# Task to complete:
Exclude all pictures, then copy each of the records exactly as written.

# Listing:
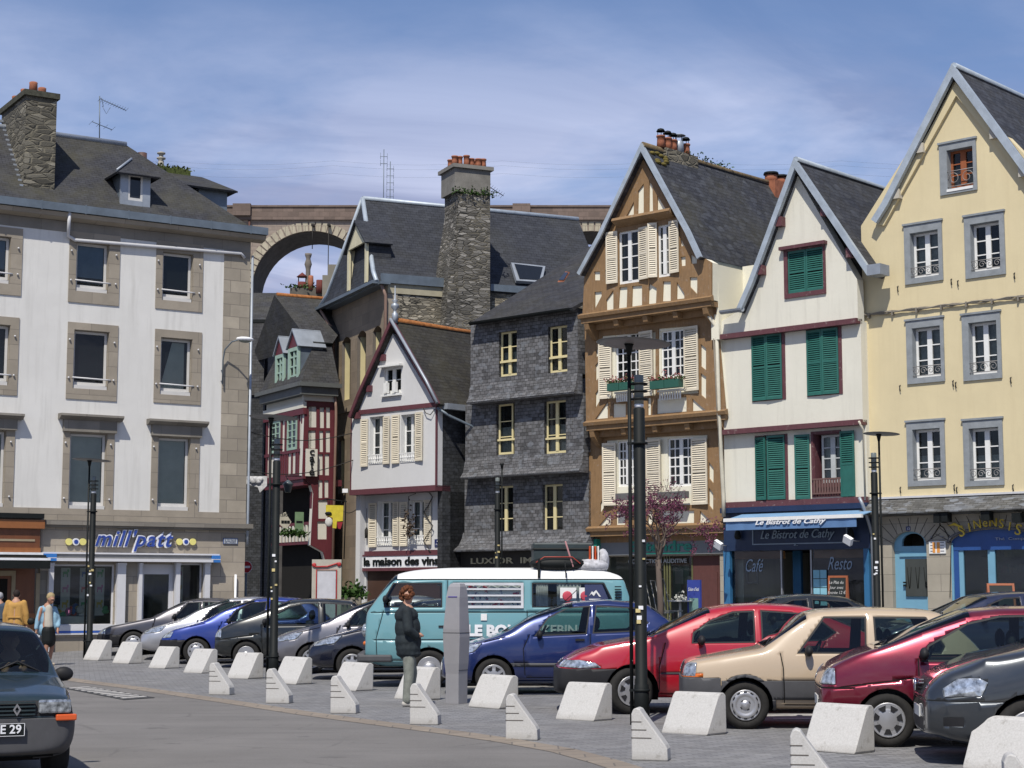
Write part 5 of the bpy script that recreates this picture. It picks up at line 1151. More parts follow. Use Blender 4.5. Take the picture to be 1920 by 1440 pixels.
def slate_house():
    H = rowhouse('slate_hung_house', 870, 'dark slate-hung house with cream casement windows and flared slate skirts')
    m_s = slate('slate_wall', (.112, .112, .118), .16, .105, .12, .45, bmp=.9); m_cw = plain('cream_window_paint', (.62, .54, .30), .55, 0, .06)
    UR = H.uv(1107, 800)[0]; y3, y2, y1 = -.55, -.3, 0.0
    zE = (H.uv(885, 608, y3)[1]+H.uv(1100, 572, y3)[1])/2
    zb3 = (H.uv(872, 765, y3)[1]+H.uv(1104, 724, y3)[1])/2; zb2 = (H.uv(868, 898, y2)[1]+H.uv(1105, 880, y2)[1])/2; zb1 = (H.uv(845, 1032, y1)[1]+H.uv(1105, 1028, y1)[1])/2
    W = [(y3, [(935.6, 621, 969, 705), (1028, 611, 1063.6, 698)]), (y2, [(931, 757, 965, 852), (1021, 751, 1061, 850)]), (y1, [(928, 911, 962, 1006), (1018, 908, 1055, 1003)])]
    zs = [(zE, zb3), (zb3, zb2), (zb2, zb1)]
    for i, ((y, ws), (zt, zb)) in enumerate(zip(W, zs)):
        rs = [H.rect(*w, y) for w in ws]; ul = H.uv([882, 873, 872][i], 700, y)[0]
        x = MB(); zlo = zb+.55
        x.prism([(ul, zlo), (UR, zlo), (UR, zt), (ul, zt)], y, y+.35, holes=[rpoly((r[0], r[1], max(r[2], zlo+.01), r[3])) for r in rs]); H.build(x, 'wall', m_s)
        e = [.18, .22, .42][i]; x = MB()         # flared skirt
        prof = [(y, zlo), (y-.05, zlo-.18), (y-e*.45, zb+.16), (y-e, zb), (y-e+.02, zb-.05), (y+.2, zb-.05), (y+.2, zlo)]
        x.prism(prof, 0, UR-ul+(.3 if i == 2 else 0), 0, Mxy(ul-(.3 if i == 2 else 0))); H.build(x, 'slate_skirt', m_s)
        for k, r in enumerate(rs):
            op = (i == 1 and k == 0)
            w = window(H, (r[0], r[1]-(.16 if op else 0), r[2], r[3]), y+.10, m_cw, 1, 3, .055, 2 if not op else 1, mid=.11, curtain=(.55 if i < 2 and not (i == 0 and k == 1) else 0))
            H.room(r, y+.3); x = MB(); x.box(r[0]-.08, r[1]+(.06), y+.04, y+.09, r[2]+.42, r[2]+.48); 
            if i < 2: x.build('guard_rail', m_cw, w)
            x = MB(); x.box(r[0]-.015, r[0]+.0, y+.0, y+.15, r[2], r[3]); x.build('reveal', m_s, w)
    H.finish()
    x = MB(); x.box(0, .25, .35, 6, 0, zE); x.box(UR-.25, UR, .35, 6, 0, zE); H.build(x, 'side_wall', m_s)
    # shallow slated return at the left corner
    # roof
    m_r = slate('slate_brown', (.036, .036, .040), .22, .13, .2, .06, var=.15)
    u0 = H.uv(884, 605, y3-.25)[0]; q = H.side(1122, 452, u0); A = H.at(884, 604, y3-.25)
    zr, yr = q.z, q.y
    x = MB(); x.slab([(u0, y3-.25, A.z), (UR+.0, y3-.25, A.z), (UR+2.2, yr, zr), (u0, yr, zr)], .1); x.slab([(u0, 2*yr, A.z), (UR, 2*yr, A.z), (UR, yr, zr), (u0, yr, zr)], .1); rf = H.build(x, 'roof', m_r)
    gutter(H, (u0, y3-.30, A.z-.02), (UR, y3-.30, A.z-.02), .09, m_black)
    x = MB(); n = (Vector((0, yr-y3+.25, zr-A.z))).normalized(); 
    Pw = H.P+H.n*(y3-.25)+Vector((0, 0, A.z)); nw = H.n*(-n.z)+Vector((0, 0, n.y))
    def onr(px, py): return H.loc(rp(px, py, Pw, nw))
    c = [onr(1045, 529), onr(1057, 529), onr(1069, 510), onr(1060, 509)]; x.slab(c, .12); up = H.t*0
    x.slab([p+Vector((0, -n.z, n.y))*.03 for p in [c[0].lerp(c[2], .14), c[1].lerp(c[3], .14), c[2].lerp(c[0], .14), c[3].lerp(c[1], .14)]], .02, 1); x.build('skylight', [m_terra, plain('glass_dark', ())], rf)
    # shop fascia
    m_f = plain('fascia_black', (.022, .02, .018), .5, 0, .2)
    x = MB(); r = H.rect(845, 1036, 1104, 1062, -.1); x.box(-.4, UR, -.1, .2, r[2]-.5, zb1-.05); fa = H.build(x, 'shop_fascia', m_f)
    lettering(H, 'LUXIOR  IMMOBILIER', 883, 1102, 1044.5, 1056, -.12, plain('letter_brass', (.40, .36, .24), .5), 0, .004, fa)
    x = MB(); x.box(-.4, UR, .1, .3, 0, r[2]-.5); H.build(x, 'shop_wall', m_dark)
    return H

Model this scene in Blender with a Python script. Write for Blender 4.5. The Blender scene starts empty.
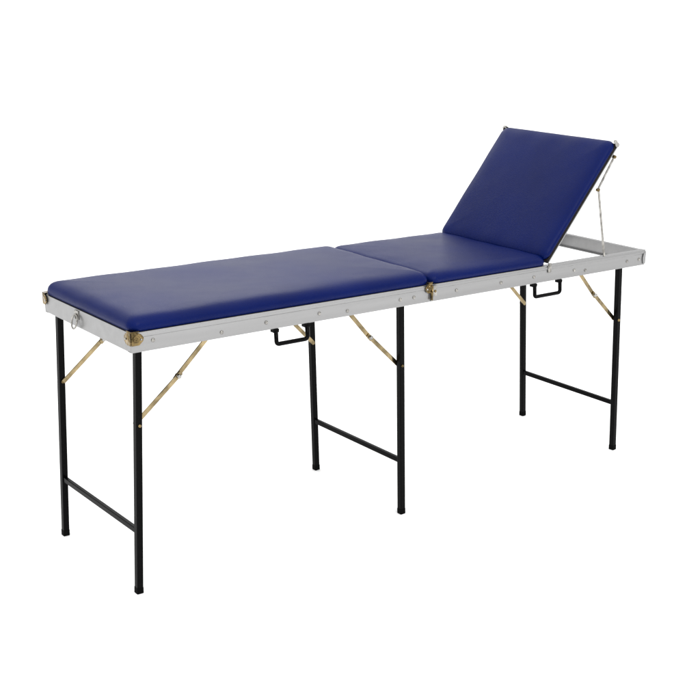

# Result of the task:
Write part 5 of the bpy script that recreates this picture. It picks up at line 1151. More parts follow. Use Blender 4.5. Take the picture to be 1920 by 1440 pixels.
def slate_house():
    H = rowhouse('slate_hung_house', 870, 'dark slate-hung house with cream casement windows and flared slate skirts')
    m_s = slate('slate_wall', (.112, .112, .118), .16, .105, .12, .45, bmp=.9); m_cw = plain('cream_window_paint', (.62, .54, .30), .55, 0, .06)
    UR = H.uv(1107, 800)[0]; y3, y2, y1 = -.55, -.3, 0.0
    zE = (H.uv(885, 608, y3)[1]+H.uv(1100, 572, y3)[1])/2
    zb3 = (H.uv(872, 765, y3)[1]+H.uv(1104, 724, y3)[1])/2; zb2 = (H.uv(868, 898, y2)[1]+H.uv(1105, 880, y2)[1])/2; zb1 = (H.uv(845, 1032, y1)[1]+H.uv(1105, 1028, y1)[1])/2
    W = [(y3, [(935.6, 621, 969, 705), (1028, 611, 1063.6, 698)]), (y2, [(931, 757, 965, 852), (1021, 751, 1061, 850)]), (y1, [(928, 911, 962, 1006), (1018, 908, 1055, 1003)])]
    zs = [(zE, zb3), (zb3, zb2), (zb2, zb1)]
    for i, ((y, ws), (zt, zb)) in enumerate(zip(W, zs)):
        rs = [H.rect(*w, y) for w in ws]; ul = H.uv([882, 873, 872][i], 700, y)[0]
        x = MB(); zlo = zb+.55
        x.prism([(ul, zlo), (UR, zlo), (UR, zt), (ul, zt)], y, y+.35, holes=[rpoly((r[0], r[1], max(r[2], zlo+.01), r[3])) for r in rs]); H.build(x, 'wall', m_s)
        e = [.18, .22, .42][i]; x = MB()         # flared skirt
        prof = [(y, zlo), (y-.05, zlo-.18), (y-e*.45, zb+.16), (y-e, zb), (y-e+.02, zb-.05), (y+.2, zb-.05), (y+.2, zlo)]
        x.prism(prof, 0, UR-ul+(.3 if i == 2 else 0), 0, Mxy(ul-(.3 if i == 2 else 0))); H.build(x, 'slate_skirt', m_s)
        for k, r in enumerate(rs):
            op = (i == 1 and k == 0)
            w = window(H, (r[0], r[1]-(.16 if op else 0), r[2], r[3]), y+.10, m_cw, 1, 3, .055, 2 if not op else 1, mid=.11, curtain=(.55 if i < 2 and not (i == 0 and k == 1) else 0))
            H.room(r, y+.3); x = MB(); x.box(r[0]-.08, r[1]+(.06), y+.04, y+.09, r[2]+.42, r[2]+.48); 
            if i < 2: x.build('guard_rail', m_cw, w)
            x = MB(); x.box(r[0]-.015, r[0]+.0, y+.0, y+.15, r[2], r[3]); x.build('reveal', m_s, w)
    H.finish()
    x = MB(); x.box(0, .25, .35, 6, 0, zE); x.box(UR-.25, UR, .35, 6, 0, zE); H.build(x, 'side_wall', m_s)
    # shallow slated return at the left corner
    # roof
    m_r = slate('slate_brown', (.036, .036, .040), .22, .13, .2, .06, var=.15)
    u0 = H.uv(884, 605, y3-.25)[0]; q = H.side(1122, 452, u0); A = H.at(884, 604, y3-.25)
    zr, yr = q.z, q.y
    x = MB(); x.slab([(u0, y3-.25, A.z), (UR+.0, y3-.25, A.z), (UR+2.2, yr, zr), (u0, yr, zr)], .1); x.slab([(u0, 2*yr, A.z), (UR, 2*yr, A.z), (UR, yr, zr), (u0, yr, zr)], .1); rf = H.build(x, 'roof', m_r)
    gutter(H, (u0, y3-.30, A.z-.02), (UR, y3-.30, A.z-.02), .09, m_black)
    x = MB(); n = (Vector((0, yr-y3+.25, zr-A.z))).normalized(); 
    Pw = H.P+H.n*(y3-.25)+Vector((0, 0, A.z)); nw = H.n*(-n.z)+Vector((0, 0, n.y))
    def onr(px, py): return H.loc(rp(px, py, Pw, nw))
    c = [onr(1045, 529), onr(1057, 529), onr(1069, 510), onr(1060, 509)]; x.slab(c, .12); up = H.t*0
    x.slab([p+Vector((0, -n.z, n.y))*.03 for p in [c[0].lerp(c[2], .14), c[1].lerp(c[3], .14), c[2].lerp(c[0], .14), c[3].lerp(c[1], .14)]], .02, 1); x.build('skylight', [m_terra, plain('glass_dark', ())], rf)
    # shop fascia
    m_f = plain('fascia_black', (.022, .02, .018), .5, 0, .2)
    x = MB(); r = H.rect(845, 1036, 1104, 1062, -.1); x.box(-.4, UR, -.1, .2, r[2]-.5, zb1-.05); fa = H.build(x, 'shop_fascia', m_f)
    lettering(H, 'LUXIOR  IMMOBILIER', 883, 1102, 1044.5, 1056, -.12, plain('letter_brass', (.40, .36, .24), .5), 0, .004, fa)
    x = MB(); x.box(-.4, UR, .1, .3, 0, r[2]-.5); H.build(x, 'shop_wall', m_dark)
    return H

Model this scene in Blender with a Python script. Write for Blender 4.5. The Blender scene starts empty.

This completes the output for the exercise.